One of England’s greatest essayists, Chesterton analyses the claims of capitalism without preaching or favouring Marxist and socialist thinkers.

Instead, Chesterton’s anti-capitalist arguments are drawn from his own Christian ideals and philosophical reasoning, giving a unique perspective that is invaluable for historians and students of philosophy alike.

Readers of Rebecca Henderson or Thomas Piketty should not miss this extraordinary glimpse into the ideologies of the past.

Gilbert Keith Chesterton (1874 – 1936) was an English writer, journalist, philosopher, and literary critic. An unparalleled essayist, he produced over four thousand essays during his lifetime, alongside eighty novels and two hundred short stories.
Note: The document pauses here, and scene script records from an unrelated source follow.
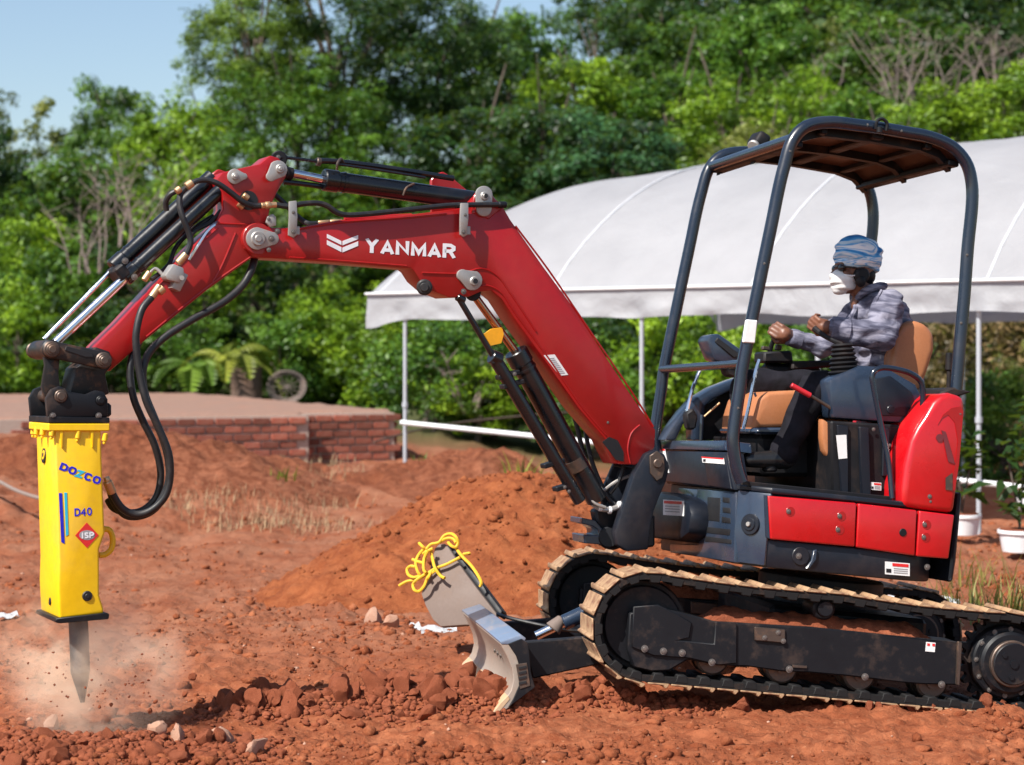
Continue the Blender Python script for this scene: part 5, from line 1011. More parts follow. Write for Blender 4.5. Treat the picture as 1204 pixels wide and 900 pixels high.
def head_bm(mb, s=1.0):
    h = head
    mb.ball(h + Vector((.012, 0, .012)), .088 * s, (1.10, .88, 1.08), 3); mb.ball(h + Vector((-.030, 0, -.035)), .068 * s, (.95, .85, 1.15), 3)
    mb.ball(h + Vector((-.055, 0, -.085)), .030 * s, (1, 1.1, .8), 2)   # chin
    mb.capsule(h + Vector((-.088, 0, .010)), h + Vector((-.108, 0, -.022)), .009, .014, 8)   # nose
    mb.ball(h + Vector((-.080, 0, .028)), .030, (.6, 1.6, .45), 2)   # brow
    for sd in (-1, 1):
        mb.ball(h + Vector((.018, sd * .082, -.012)), .026, (.7, .35, 1.15), 2)   # ear
        mb.ball(h + Vector((-.055, sd * .045, -.020)), .026, (1, .8, .8), 2)   # cheek
    mb.capsule(h + Vector((-.092, -.018, -.062)), h + Vector((-.092, .018, -.062)), .008, .008, 6)
def hand(mb, wrist, palm_dir, side_dir, curl, sgn, s=1.0):
    """palm, four curled fingers of different length, thumb from the side of the palm"""
    f = palm_dir.normalized(); sd = (side_dir - f * side_dir.dot(f)).normalized(); dn = f.cross(sd).normalized() * sgn
    pc = wrist + f * .052 * s
    mb.capsule(wrist, wrist + f * .03, .026 * s, .030 * s, 12); mb.ball(pc, .040 * s, (1, 1, 1), 2)
    for k in range(4): mb.capsule(wrist + f * .025 * s + sd * (k - 1.5) * .014 * s, wrist + f * .082 * s + sd * (k - 1.5) * .020 * s, .016 * s, .0125 * s, 8)
    for k, L in enumerate((.040, .046, .042, .032)):
        p = wrist + f * .084 * s + sd * (k - 1.5) * .0205 * s; a = curl * .95 + .05 * k; r = .0105 * s
        for j, l in enumerate((L, L * .72, L * .55)):
            d = (f * math.cos(a) + dn * math.sin(a)); e = p + d * l * s; mb.capsule(p, e, r, r * .9, 8); p = e; r *= .9; a += curl
    p = wrist + f * .030 * s - sd * .030 * s; a = (f * .55 - sd * .55 + dn * .5).normalized(); e = p + a * .042 * s; mb.capsule(p, e, .0145 * s, .012 * s, 8); e2 = e + (f * .7 + sd * .35 + dn * .6).normalized() * .034 * s; mb.capsule(e, e2, .012 * s, .010 * s, 8)
mb = MB(); head_bm(mb)
mb.capsule(neck0 + Vector((0.02, 0, -.03)), head + Vector((.02, 0, -.05)), .060, .055, 16)
mb.capsule(hip + Vector((0, 0, .06)), chest, .12, .13, 16); mb.capsule(shN, shF, .055, .055, 14)
for (s_, e_, w_, h_) in ((shN, elN, wrN, haN), (shF, elF, wrF, haF)):
    mb.capsule(s_, e_, .047, .036, 12); mb.capsule(e_, w_, .036, .025, 12)
kN = H(958, 455, -.26); aN = H(924, 527, -.30); kF = H(878, 450, .14); aF = H(870, 516, .16); hN = H(1036, 462, -.11); hF = H(1036, 462, .09)
for (a_, b_, c_) in ((hN, kN, aN), (hF, kF, aF)): mb.capsule(a_, b_, .075, .052, 14); mb.capsule(b_, c_, .048, .035, 14)
hand(mb, wrN, H(945, 380, -.24) - wrN, Vector((0.15, -.55, .8)), 1.0, 1, 1.02)
hand(mb, wrF, H(912, 388, .24) - wrF, Vector((.25, -.3, .9)), .95, 1, 1.02)
pl('body', fuse(mb, 'body', 'skin', .0052, 3))
# shirt
mb = MB()
mb.capsule(hip + Vector((.01, 0, .02)), hip + Vector((.0, 0, .12)), .162, .165, 18); mb.capsule(hip + Vector((0, 0, .12)), chest, .165, .158, 18)
mb.capsule(hip + Vector((-.01, -.06, .05)), chest + Vector((-.01, -.07, -.03)), .125, .115, 16); mb.capsule(hip + Vector((-.01, .06, .05)), chest + Vector((-.01, .07, -.03)), .125, .115, 16)
mb.capsule(shN + Vector((0, .02, -.005)), shF + Vector((0, -.02, -.005)), .080, .075, 16); mb.capsule(neck0 + Vector((.015, 0, -.02)), chest + Vector((0, 0, .05)), .062, .10, 16)
mb.capsule(shN, elN, .088, .077, 16); mb.ball(elN, .074, sub=3); mb.capsule(elN, elN.lerp(wrN, .55), .074, .066, 16); mb.capsule(elN.lerp(wrN, .55), wrN, .064, .056, 16)
mb.capsule(shF, elF, .072, .062, 16); mb.capsule(elF, wrF, .060, .044, 16)
SHIRT = pl('shirt', fuse(mb, 'shirt', 'shirt_cloth', .0075, 5, .016, 15, (1, .7, 1.6), 3), 'grey blue buttoned work shirt with long sleeves')
mb = MB(); d = (wrN - elN).normalized(); mb.cyl(wrN - d * .075, wrN + d * .016, .065, .060, 24, .006); part('cuff', mb, 'shirt_cloth', PE, HF.M) if False else link('cuff', mb.mesh('cuff', 'shirt_cloth'), HF.M, SHIRT)
d = (wrF - elF).normalized(); mb = MB(); mb.cyl(wrF - d * .05, wrF + d * .008, .047, .044, 24, .006); link('cuff', mb.mesh('cuff', 'shirt_cloth'), HF.M, SHIRT)
mb = MB(); nb = neck0 + Vector((.012, 0, .002))
mb.tube([nb + Vector((-.075, -.01, -.055)), nb + Vector((-.05, -.062, -.005)), nb + Vector((.01, -.078, .030)), nb + Vector((.06, -.045, .040)), nb + Vector((.075, 0, .045)), nb + Vector((.06, .045, .040)), nb + Vector((.01, .075, .030)), nb + Vector((-.05, .06, -.005)), nb + Vector((-.075, .01, -.055))], [.010, .020, .020, .018, .018, .018, .020, .018, .010], seg=8)
link('collar', mb.mesh('collar', 'shirt_cloth'), HF.M, SHIRT)
mb = MB(); mb.ball(nb + Vector((-.072, -.012, -.055)), .035, (.5, .8, 1.1), 3); link('open_neck', mb.mesh('open_neck', 'skin'), HF.M, SHIRT)
# placket, buttons, pocket and shoulder seams on the shirt
mb = MB(); pk = [nb + Vector((-.080, -.035, -.075)), chest + Vector((-.150, -.055, .02)), chest + Vector((-.165, -.06, -.06)), hip + Vector((-.150, -.05, .14))]; mb.tube(pk, [.010, .012, .012, .010], seg=6); link('placket', mb.mesh('placket', 'shirt_cloth'), HF.M, SHIRT)
mb = MB(); mb.tube([shN + Vector((-.05, -.02, .07)), shN + Vector((-.085, -.045, .0)), shN + Vector((-.07, -.05, -.07))], .006, seg=6); link('shoulder_seam', mb.mesh('shoulder_seam', 'shirt_cloth'), HF.M, SHIRT)
# hair at the nape
mb = MB(); mb.ball(head + Vector((.055, 0, -.012)), .060, (.9, 1.15, 1.0), 3); pl('hair', mb.mesh('hair', 'black_plastic'), 'short black hair under the head cloth')
# trousers
mb = MB(); mb.capsule(hip + Vector((.01, -.07, -.02)), hip + Vector((.01, .07, -.02)), .135, .135, 18)
for (a_, b_, c_, w) in ((hN, kN, aN, 1.0), (hF, kF, aF, .95)): mb.capsule(a_, b_, .105 * w, .080 * w, 16); mb.capsule(b_, c_, .078 * w, .068 * w, 16); mb.capsule(c_, c_ + (c_ - b_).normalized() * .02, .070 * w, .074 * w, 16)
pl('trousers', fuse(mb, 'trousers', 'trouser_cloth', .008, 5, .014, 11, (1, 1, 1), 8), 'black trousers')
for (a_, k_) in ((aN, kN), (aF, kF)):
    mb = MB(); dn = (a_ - k_).normalized(); b_ = a_ + dn * .06; mb.capsule(b_, b_ + Vector((-.16 if a_ is aN else -.07, 0, -.02)), .045, .036, 12); mb.ball(b_ + Vector((.03, 0, .0)), .045, (1, .9, 1.0), 2); mb.capsule(a_, b_, .048, .05, 12)
    pl('shoe', fuse(mb, 'shoe', 'leather_shoe', .006, 3), 'black shoe')
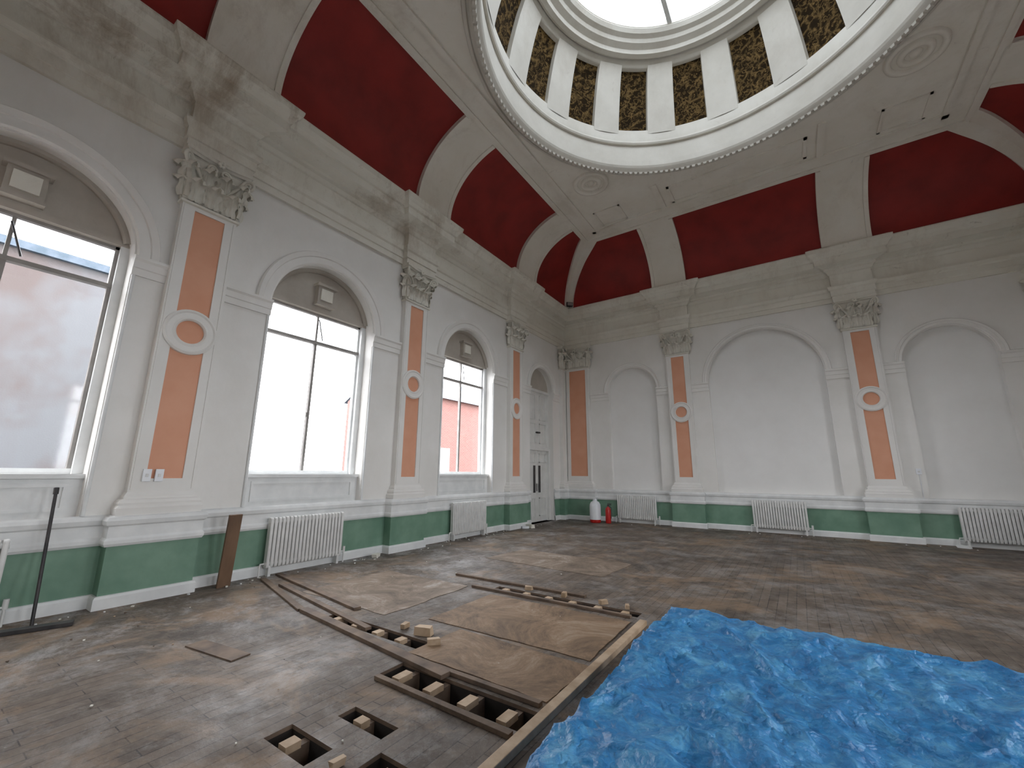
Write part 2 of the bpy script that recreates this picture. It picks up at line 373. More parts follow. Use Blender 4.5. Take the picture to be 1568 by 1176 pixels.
def pil_mesh(hw,dep,ph,roundel=True,orange=True):
    mb=MB(); z0,z1=1.06,5.48
    A='wall_plaster'
    mb.box(LF,-hw,hw,z0,z1,0.001,dep-.03,A)
    pm='orange_panel' if orange else A
    mb.box(LF,-ph-.01,ph+.01,1.48,5.44,dep-.031,dep-.022,pm)
    mb.box(LF,-hw,-ph,z0,z1,dep-.03,dep,A); mb.box(LF,ph,hw,z0,z1,dep-.03,dep,A)
    mb.box(LF,-ph,ph,z0,1.50,dep-.03,dep,A); mb.box(LF,-ph,ph,5.42,z1,dep-.03,dep,A)
    for a,b in ((-hw+.02,-hw+.045),(hw-.045,hw-.02)): mb.box(LF,a,b,1.36,5.46,dep,dep+.012,A)
    if roundel:
        rows=[[(r*cos(2*pi*i/40),n,3.56+r*sin(2*pi*i/40)) for i in range(40)] for r,n in ((.17,dep-.03),(.17,dep+.01),(.19,dep+.03),(.22,dep+.02),(.28,dep+.02),(.30,dep+.035),(.33,dep+.02),(.335,dep-.03))]
        mb.grid(rows,A,False,True)
    pth=[(-hw,0),(-hw,dep),(hw,dep),(hw,0)]
    sweep(mb,LF,pth,[(.09,1.05),(.10,1.14),(.075,1.17),(.08,1.20),(.06,1.235),(.03,1.25),(.03,1.28),(.0,1.33)],A)
    capital(mb,hw,dep)
    return mb
MP=pil_mesh(.36,.13,.20)
def frame_mat(fr,u):
    O,U,Nn=fr
    U=Vector((U[0],U[1],0)); Nv=Vector((Nn[0],Nn[1],0)); o=Vector((O[0],O[1],0))+U*u
    if U.cross(Nv).z<0: U=-U
    m=Matrix.Identity(4); m.col[0]=(*U,0); m.col[1]=(*Nv,0); m.col[2]=(0,0,1,0); m.col[3]=(*o,1)
    return m
def place(mb,name,lst):
    first=None
    for fr,u in lst:
        if first is None: first=mb.build(name,frame_mat(fr,u))
        else:
            o=bpy.data.objects.new(name,first.data); bpy.context.collection.objects.link(o); o.matrix_world=frame_mat(fr,u)
    return first
place(MP,'pilaster',[(FL,p) for p in PL]+[(FB,p) for p in PB]+[(FRt,p) for p in PL]+[(FN,p) for p in PB])
place(pil_mesh(.46,.13,.33,False),'corner_pilaster',[(FB,XL+.62),(FB,XR-.60),(FN,XL+.62),(FN,XR-.62)])
place(pil_mesh(.2,.13,.09,False,False),'narrow_corner_pilaster',[(FL,YB-.24),(FRt,YB-.24)])
# ------------------------------------------------------------------ windows
def window(fr,uc,name,FO='skirting_white'):
    mb=MB(); W='skirting_white'; F='frame_grey'
    hw=WHW
    mb.box(fr,uc-hw,uc+hw,1.05,1.50,-DEP,-.14,W)
    mb.box(fr,uc-hw+.12,uc+hw-.12,1.12,1.16,-.14,-.115,W); mb.box(fr,uc-hw+.12,uc+hw-.12,1.40,1.44,-.14,-.115,W)
    mb.box(fr,uc-hw+.12,uc-hw+.16,1.16,1.40,-.14,-.115,W); mb.box(fr,uc+hw-.16,uc+hw-.12,1.16,1.40,-.14,-.115,W)
    mb.box(fr,uc-hw,uc+hw,1.50,1.555,-DEP,-.09,W)
    for sg in (-1,1):
        a,b=sorted((uc+sg*hw,uc+sg*(hw-.10))); mb.box(fr,a,b,1.555,4.72,-DEP,-.24,W)
        a,b=sorted((uc+sg*(hw-.10),uc+sg*(hw-.14))); mb.box(fr,a,b,1.555,4.66,-.38,-.31,FO)
    mb.box(fr,uc-hw+.1,uc+hw-.1,1.555,1.62,-.38,-.30,W)
    mb.box(fr,uc-hw+.1,uc+hw-.1,4.60,4.66,-.38,-.31,F)
    mb.box(fr,uc-hw+.1,uc+hw-.1,4.03,4.085,-.385,-.295,F)
    mb.box(fr,uc-.024,uc+.024,1.6,4.04,-.38,-.315,F); mb.box(fr,uc-.018,uc+.018,4.07,4.6,-.38,-.32,F)
    mb.tube([P(fr,uc+.12,4.12,-.30),P(fr,uc-.02,4.5,-.24)],.012,'black_metal',6)
    mb.box(fr,uc-.055,uc-.02,2.6,2.68,-.32,-.29,'frame_grey')
    mb.add([P(fr,uc-hw+.12,1.58,-.35),P(fr,uc+hw-.12,1.58,-.35),P(fr,uc+hw-.12,4.62,-.35),P(fr,uc-hw+.12,4.62,-.35)],[(0,1,2,3)],'clear_glass')
    a0=math.asin((4.68-ZS)/hw); seg=28
    arc=[(uc+hw*cos(a0+(pi-2*a0)*i/seg),ZS+hw*sin(a0+(pi-2*a0)*i/seg)) for i in range(seg+1)]
    mb.add([P(fr,u,z,-.24) for u,z in arc],[tuple(range(len(arc)))],'grey_tympanum')
    mb.box(fr,uc-hw,uc+hw,4.64,4.72,-DEP,-.22,'grey_tympanum')
    arcband(mb,fr,uc,ZS,[(hw,-.16),(hw-.05,-.16),(hw-.07,-.20),(hw-.07,-.24)],'grey_tympanum',a0,pi-a0)
    mb.box(fr,uc-.17,uc+.17,4.80,5.14,-.24,-.12,'grey_tympanum'); mb.box(fr,uc-.21,uc+.21,5.14,5.19,-.24,-.08,'grey_tympanum')
    mb.box(fr,uc-.12,uc+.12,4.86,5.09,-.12,-.09,'trim_plaster'); mb.box(fr,uc-.19,uc+.19,4.76,4.80,-.24,-.10,'grey_tympanum')
    for sg in (-1,1):
        mb.tube([P(fr,uc+sg*(hw+.03),1.06,.012),P(fr,uc+sg*(hw+.03),4.2,.012)],.022,W,8)
    mb.build(name)
i=1
for c in WC: window(FL,c,'window_%d'%i,'frame_grey' if i==1 else 'skirting_white'); i+=1
for c in WC: window(FRt,c,'window_%d'%i); i+=1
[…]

Tackling topics of politics, history, philosophy, and theology with tenacious wit and humour, G. K. Chesterton was often considered a master of the paradox. Himself both a modernist and devout Catholic, he is remembered best for his priest-detective short stories ‘Father Brown’, and his metaphysical thriller ‘The Man Who Was Thursday’.

In his lifetime, Chesterton befriended and debated some of the greatest thinkers of the age, such as George Bernard Shore, H. G. Wells, and Bertrand Russell, while his works went on to inspire figures including T. S. Eliot, Michael Collins, and Mahatma Gandhi.